• [Given instruction]:
Print all the records exactly, please.
— start of Available data —
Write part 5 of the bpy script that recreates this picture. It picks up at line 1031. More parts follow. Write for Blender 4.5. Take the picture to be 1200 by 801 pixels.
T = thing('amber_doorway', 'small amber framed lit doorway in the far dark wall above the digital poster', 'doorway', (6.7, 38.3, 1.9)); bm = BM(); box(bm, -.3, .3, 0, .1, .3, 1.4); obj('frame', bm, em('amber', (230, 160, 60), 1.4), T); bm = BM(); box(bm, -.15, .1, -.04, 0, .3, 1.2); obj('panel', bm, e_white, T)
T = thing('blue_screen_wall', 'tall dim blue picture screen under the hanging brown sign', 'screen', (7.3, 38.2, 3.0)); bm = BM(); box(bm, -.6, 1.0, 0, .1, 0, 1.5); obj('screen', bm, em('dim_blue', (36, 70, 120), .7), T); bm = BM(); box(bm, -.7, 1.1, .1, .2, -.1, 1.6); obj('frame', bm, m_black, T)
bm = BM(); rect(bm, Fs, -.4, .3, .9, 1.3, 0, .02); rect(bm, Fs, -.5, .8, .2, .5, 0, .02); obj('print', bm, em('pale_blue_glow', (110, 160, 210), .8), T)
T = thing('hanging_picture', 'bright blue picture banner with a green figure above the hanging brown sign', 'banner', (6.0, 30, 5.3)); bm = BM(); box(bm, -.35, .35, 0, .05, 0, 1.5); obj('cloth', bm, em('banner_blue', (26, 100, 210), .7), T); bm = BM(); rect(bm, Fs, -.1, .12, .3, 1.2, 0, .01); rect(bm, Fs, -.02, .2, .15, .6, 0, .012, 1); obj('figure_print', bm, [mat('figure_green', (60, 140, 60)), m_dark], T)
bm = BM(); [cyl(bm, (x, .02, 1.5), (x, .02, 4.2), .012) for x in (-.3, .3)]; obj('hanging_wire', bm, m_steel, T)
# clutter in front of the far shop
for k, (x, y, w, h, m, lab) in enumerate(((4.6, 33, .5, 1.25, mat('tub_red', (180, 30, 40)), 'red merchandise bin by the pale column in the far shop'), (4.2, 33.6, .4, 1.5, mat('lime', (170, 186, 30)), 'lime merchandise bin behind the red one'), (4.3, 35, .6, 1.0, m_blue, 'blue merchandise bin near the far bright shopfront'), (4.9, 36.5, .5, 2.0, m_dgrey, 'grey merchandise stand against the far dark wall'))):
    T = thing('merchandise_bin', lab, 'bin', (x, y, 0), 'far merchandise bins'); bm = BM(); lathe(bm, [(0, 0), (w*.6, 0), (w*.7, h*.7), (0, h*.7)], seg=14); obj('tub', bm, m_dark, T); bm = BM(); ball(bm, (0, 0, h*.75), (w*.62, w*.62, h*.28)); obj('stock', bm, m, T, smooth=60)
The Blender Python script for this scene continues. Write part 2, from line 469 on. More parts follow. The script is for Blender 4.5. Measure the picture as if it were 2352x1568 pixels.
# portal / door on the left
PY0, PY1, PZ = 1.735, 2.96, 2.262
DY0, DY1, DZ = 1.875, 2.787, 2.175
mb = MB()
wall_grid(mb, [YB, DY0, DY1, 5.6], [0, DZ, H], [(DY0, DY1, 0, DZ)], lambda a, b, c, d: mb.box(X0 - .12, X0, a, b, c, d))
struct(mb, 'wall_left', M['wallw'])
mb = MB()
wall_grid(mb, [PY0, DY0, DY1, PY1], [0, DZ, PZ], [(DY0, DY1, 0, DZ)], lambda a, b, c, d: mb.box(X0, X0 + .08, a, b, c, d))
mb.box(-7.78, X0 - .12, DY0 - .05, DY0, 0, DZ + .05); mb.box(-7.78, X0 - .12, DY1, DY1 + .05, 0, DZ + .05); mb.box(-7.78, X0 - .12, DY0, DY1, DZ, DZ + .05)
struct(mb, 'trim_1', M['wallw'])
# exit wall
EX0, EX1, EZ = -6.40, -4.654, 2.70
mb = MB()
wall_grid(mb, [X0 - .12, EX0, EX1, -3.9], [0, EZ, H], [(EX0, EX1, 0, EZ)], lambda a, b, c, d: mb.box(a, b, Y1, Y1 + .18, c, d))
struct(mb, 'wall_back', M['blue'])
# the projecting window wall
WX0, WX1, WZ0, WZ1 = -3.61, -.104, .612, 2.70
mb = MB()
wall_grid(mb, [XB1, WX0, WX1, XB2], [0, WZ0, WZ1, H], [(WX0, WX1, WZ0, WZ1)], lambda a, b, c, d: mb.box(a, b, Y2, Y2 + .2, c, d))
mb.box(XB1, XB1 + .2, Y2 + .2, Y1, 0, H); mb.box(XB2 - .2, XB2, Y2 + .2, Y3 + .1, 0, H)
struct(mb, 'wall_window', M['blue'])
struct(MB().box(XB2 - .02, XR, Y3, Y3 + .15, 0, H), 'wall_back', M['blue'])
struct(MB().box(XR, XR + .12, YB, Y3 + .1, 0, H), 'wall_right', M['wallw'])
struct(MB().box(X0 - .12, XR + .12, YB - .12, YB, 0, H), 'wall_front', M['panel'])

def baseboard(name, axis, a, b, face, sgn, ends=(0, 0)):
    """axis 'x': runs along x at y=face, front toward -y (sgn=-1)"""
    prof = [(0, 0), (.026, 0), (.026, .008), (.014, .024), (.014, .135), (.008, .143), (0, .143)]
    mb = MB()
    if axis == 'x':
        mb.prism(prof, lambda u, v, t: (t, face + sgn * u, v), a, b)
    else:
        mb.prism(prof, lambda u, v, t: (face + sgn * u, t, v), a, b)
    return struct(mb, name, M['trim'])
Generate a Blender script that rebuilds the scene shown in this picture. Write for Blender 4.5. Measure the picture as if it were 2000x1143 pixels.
— end of Available data —
• [Written reply]:
Write part 5 of the bpy script that recreates this picture. It picks up at line 1031. More parts follow. Write for Blender 4.5. Take the picture to be 1200 by 801 pixels.
T = thing('amber_doorway', 'small amber framed lit doorway in the far dark wall above the digital poster', 'doorway', (6.7, 38.3, 1.9)); bm = BM(); box(bm, -.3, .3, 0, .1, .3, 1.4); obj('frame', bm, em('amber', (230, 160, 60), 1.4), T); bm = BM(); box(bm, -.15, .1, -.04, 0, .3, 1.2); obj('panel', bm, e_white, T)
T = thing('blue_screen_wall', 'tall dim blue picture screen under the hanging brown sign', 'screen', (7.3, 38.2, 3.0)); bm = BM(); box(bm, -.6, 1.0, 0, .1, 0, 1.5); obj('screen', bm, em('dim_blue', (36, 70, 120), .7), T); bm = BM(); box(bm, -.7, 1.1, .1, .2, -.1, 1.6); obj('frame', bm, m_black, T)
bm = BM(); rect(bm, Fs, -.4, .3, .9, 1.3, 0, .02); rect(bm, Fs, -.5, .8, .2, .5, 0, .02); obj('print', bm, em('pale_blue_glow', (110, 160, 210), .8), T)
T = thing('hanging_picture', 'bright blue picture banner with a green figure above the hanging brown sign', 'banner', (6.0, 30, 5.3)); bm = BM(); box(bm, -.35, .35, 0, .05, 0, 1.5); obj('cloth', bm, em('banner_blue', (26, 100, 210), .7), T); bm = BM(); rect(bm, Fs, -.1, .12, .3, 1.2, 0, .01); rect(bm, Fs, -.02, .2, .15, .6, 0, .012, 1); obj('figure_print', bm, [mat('figure_green', (60, 140, 60)), m_dark], T)
bm = BM(); [cyl(bm, (x, .02, 1.5), (x, .02, 4.2), .012) for x in (-.3, .3)]; obj('hanging_wire', bm, m_steel, T)
# clutter in front of the far shop
for k, (x, y, w, h, m, lab) in enumerate(((4.6, 33, .5, 1.25, mat('tub_red', (180, 30, 40)), 'red merchandise bin by the pale column in the far shop'), (4.2, 33.6, .4, 1.5, mat('lime', (170, 186, 30)), 'lime merchandise bin behind the red one'), (4.3, 35, .6, 1.0, m_blue, 'blue merchandise bin near the far bright shopfront'), (4.9, 36.5, .5, 2.0, m_dgrey, 'grey merchandise stand against the far dark wall'))):
    T = thing('merchandise_bin', lab, 'bin', (x, y, 0), 'far merchandise bins'); bm = BM(); lathe(bm, [(0, 0), (w*.6, 0), (w*.7, h*.7), (0, h*.7)], seg=14); obj('tub', bm, m_dark, T); bm = BM(); ball(bm, (0, 0, h*.75), (w*.62, w*.62, h*.28)); obj('stock', bm, m, T, smooth=60)
The Blender Python script for this scene continues. Write part 2, from line 469 on. More parts follow. The script is for Blender 4.5. Measure the picture as if it were 2352x1568 pixels.
# portal / door on the left
PY0, PY1, PZ = 1.735, 2.96, 2.262
DY0, DY1, DZ = 1.875, 2.787, 2.175
mb = MB()
wall_grid(mb, [YB, DY0, DY1, 5.6], [0, DZ, H], [(DY0, DY1, 0, DZ)], lambda a, b, c, d: mb.box(X0 - .12, X0, a, b, c, d))
struct(mb, 'wall_left', M['wallw'])
mb = MB()
wall_grid(mb, [PY0, DY0, DY1, PY1], [0, DZ, PZ], [(DY0, DY1, 0, DZ)], lambda a, b, c, d: mb.box(X0, X0 + .08, a, b, c, d))
mb.box(-7.78, X0 - .12, DY0 - .05, DY0, 0, DZ + .05); mb.box(-7.78, X0 - .12, DY1, DY1 + .05, 0, DZ + .05); mb.box(-7.78, X0 - .12, DY0, DY1, DZ, DZ + .05)
struct(mb, 'trim_1', M['wallw'])
# exit wall
EX0, EX1, EZ = -6.40, -4.654, 2.70
mb = MB()
wall_grid(mb, [X0 - .12, EX0, EX1, -3.9], [0, EZ, H], [(EX0, EX1, 0, EZ)], lambda a, b, c, d: mb.box(a, b, Y1, Y1 + .18, c, d))
struct(mb, 'wall_back', M['blue'])
# the projecting window wall
WX0, WX1, WZ0, WZ1 = -3.61, -.104, .612, 2.70
mb = MB()
wall_grid(mb, [XB1, WX0, WX1, XB2], [0, WZ0, WZ1, H], [(WX0, WX1, WZ0, WZ1)], lambda a, b, c, d: mb.box(a, b, Y2, Y2 + .2, c, d))
mb.box(XB1, XB1 + .2, Y2 + .2, Y1, 0, H); mb.box(XB2 - .2, XB2, Y2 + .2, Y3 + .1, 0, H)
struct(mb, 'wall_window', M['blue'])
struct(MB().box(XB2 - .02, XR, Y3, Y3 + .15, 0, H), 'wall_back', M['blue'])
struct(MB().box(XR, XR + .12, YB, Y3 + .1, 0, H), 'wall_right', M['wallw'])
struct(MB().box(X0 - .12, XR + .12, YB - .12, YB, 0, H), 'wall_front', M['panel'])

def baseboard(name, axis, a, b, face, sgn, ends=(0, 0)):
    """axis 'x': runs along x at y=face, front toward -y (sgn=-1)"""
    prof = [(0, 0), (.026, 0), (.026, .008), (.014, .024), (.014, .135), (.008, .143), (0, .143)]
    mb = MB()
    if axis == 'x':
        mb.prism(prof, lambda u, v, t: (t, face + sgn * u, v), a, b)
    else:
        mb.prism(prof, lambda u, v, t: (face + sgn * u, t, v), a, b)
    return struct(mb, name, M['trim'])
Generate a Blender script that rebuilds the scene shown in this picture. Write for Blender 4.5. Measure the picture as if it were 2000x1143 pixels.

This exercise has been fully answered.